Let $A \in \mathbb{R}^{3\times3}$ be a matrix with the eigenvalues $\lambda_1 = -1, \lambda_2 = 1$ and $\lambda_3 = 5$. Show that there is a 2-dimensional subspace $U \subset \mathbb{R}^{3}$ such that the following equivalence holds for all $x \in \mathbb{R}^{3}$:
$x \in U \Leftrightarrow A^2 x = x$
I hope this is right. As we are given 3 distinct eigen values, it implies that this matrix is diagonalisable. Using Spectral theory, we can write $A$ as $$VAV^*=D=\begin{bmatrix}-1 & 0 & 0 \\ 0 & 1 & 0 \\ 0 & 0 & 5\end{bmatrix}$$ where $V$ is a unitary matrix. Then, clearly $A^2x=(V^*DV)^2x=(V^*DVV^*DV)x=(V^*D^2V)x$, and so $A^2x=x \implies D^2(Vx)=Vx$.

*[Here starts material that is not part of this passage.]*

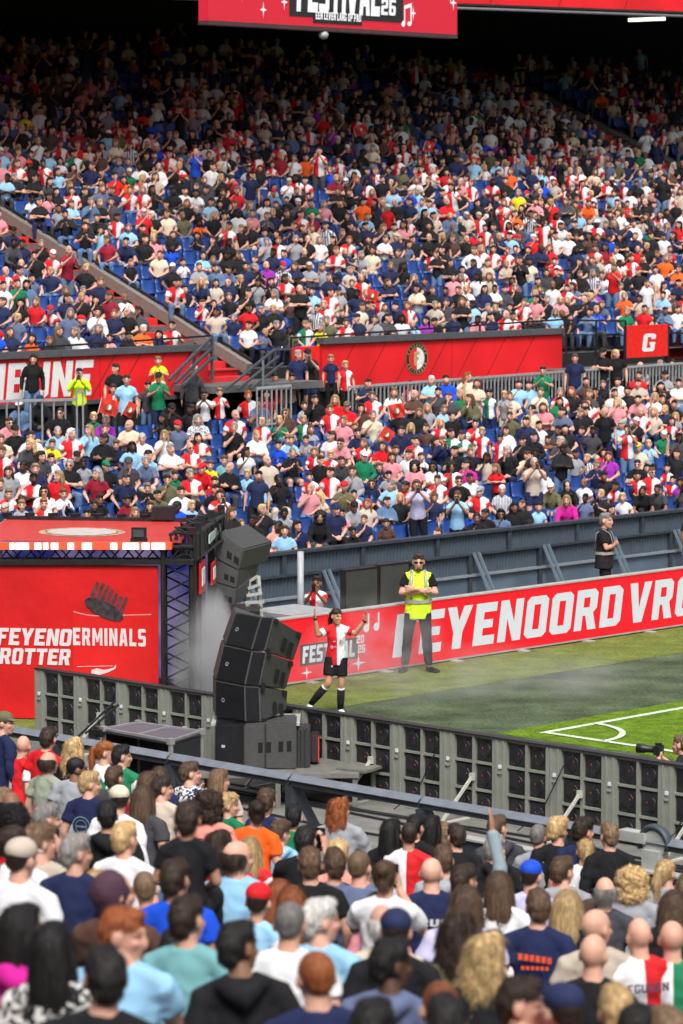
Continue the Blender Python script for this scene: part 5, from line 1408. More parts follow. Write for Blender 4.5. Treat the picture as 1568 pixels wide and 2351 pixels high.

Now, we have $$ \begin{bmatrix} 1 & 0 & 0\\ 0 & 1 & 0\\ 0 & 0 & 25 \end{bmatrix} \begin{bmatrix} a \\ b \\ c \end{bmatrix} = \begin{bmatrix} a \\ b \\ c \end{bmatrix}$$ where $[a \ \ b \ \ c ]^T=Vx=y$. Then we have $$\begin{bmatrix} a \\ b \\ 25c \end{bmatrix}=\begin{bmatrix} a \\ b \\ c \end{bmatrix}$$
A simple way to get a two dimensional space that satisfies this would be to assume $c=0$. Then for all $y \in U$, where $U:=\{(x,y,0):x,y \in \mathbb{R}\}$, we have that $A^2y=y$.